===== Collected material

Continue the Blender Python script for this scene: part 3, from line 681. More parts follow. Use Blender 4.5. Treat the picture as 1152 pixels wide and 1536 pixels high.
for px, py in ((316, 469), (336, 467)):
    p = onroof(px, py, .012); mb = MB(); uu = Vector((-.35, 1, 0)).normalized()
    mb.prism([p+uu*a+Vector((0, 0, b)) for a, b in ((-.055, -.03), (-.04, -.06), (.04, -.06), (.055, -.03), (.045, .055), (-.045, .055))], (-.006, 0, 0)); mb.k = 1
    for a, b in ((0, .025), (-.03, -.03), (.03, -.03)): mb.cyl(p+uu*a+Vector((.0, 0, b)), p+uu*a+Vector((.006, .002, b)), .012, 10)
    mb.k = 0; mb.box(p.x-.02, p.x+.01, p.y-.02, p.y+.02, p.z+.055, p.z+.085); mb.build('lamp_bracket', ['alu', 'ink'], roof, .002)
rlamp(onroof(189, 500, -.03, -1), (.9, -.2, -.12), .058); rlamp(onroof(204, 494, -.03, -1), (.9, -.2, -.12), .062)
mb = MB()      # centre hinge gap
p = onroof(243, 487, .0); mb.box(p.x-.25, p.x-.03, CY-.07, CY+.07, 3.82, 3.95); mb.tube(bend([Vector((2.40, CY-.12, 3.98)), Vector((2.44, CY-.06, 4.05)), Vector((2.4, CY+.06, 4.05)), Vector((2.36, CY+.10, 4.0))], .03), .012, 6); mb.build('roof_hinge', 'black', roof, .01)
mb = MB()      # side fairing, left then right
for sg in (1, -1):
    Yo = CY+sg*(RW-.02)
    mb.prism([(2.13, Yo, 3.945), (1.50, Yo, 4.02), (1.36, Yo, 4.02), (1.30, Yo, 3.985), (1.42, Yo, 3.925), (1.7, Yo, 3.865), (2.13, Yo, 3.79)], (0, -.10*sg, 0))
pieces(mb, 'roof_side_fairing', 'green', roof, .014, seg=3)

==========

**Written instruction**
Retype the material in full, character for character.

**Answer to the exercise**
Continue the Blender Python script for this scene: part 3, from line 681. More parts follow. Use Blender 4.5. Treat the picture as 1152 pixels wide and 1536 pixels high.
for px, py in ((316, 469), (336, 467)):
    p = onroof(px, py, .012); mb = MB(); uu = Vector((-.35, 1, 0)).normalized()
    mb.prism([p+uu*a+Vector((0, 0, b)) for a, b in ((-.055, -.03), (-.04, -.06), (.04, -.06), (.055, -.03), (.045, .055), (-.045, .055))], (-.006, 0, 0)); mb.k = 1
    for a, b in ((0, .025), (-.03, -.03), (.03, -.03)): mb.cyl(p+uu*a+Vector((.0, 0, b)), p+uu*a+Vector((.006, .002, b)), .012, 10)
    mb.k = 0; mb.box(p.x-.02, p.x+.01, p.y-.02, p.y+.02, p.z+.055, p.z+.085); mb.build('lamp_bracket', ['alu', 'ink'], roof, .002)
rlamp(onroof(189, 500, -.03, -1), (.9, -.2, -.12), .058); rlamp(onroof(204, 494, -.03, -1), (.9, -.2, -.12), .062)
mb = MB()      # centre hinge gap
p = onroof(243, 487, .0); mb.box(p.x-.25, p.x-.03, CY-.07, CY+.07, 3.82, 3.95); mb.tube(bend([Vector((2.40, CY-.12, 3.98)), Vector((2.44, CY-.06, 4.05)), Vector((2.4, CY+.06, 4.05)), Vector((2.36, CY+.10, 4.0))], .03), .012, 6); mb.build('roof_hinge', 'black', roof, .01)
mb = MB()      # side fairing, left then right
for sg in (1, -1):
    Yo = CY+sg*(RW-.02)
    mb.prism([(2.13, Yo, 3.945), (1.50, Yo, 4.02), (1.36, Yo, 4.02), (1.30, Yo, 3.985), (1.42, Yo, 3.925), (1.7, Yo, 3.865), (2.13, Yo, 3.79)], (0, -.10*sg, 0))
pieces(mb, 'roof_side_fairing', 'green', roof, .014, seg=3)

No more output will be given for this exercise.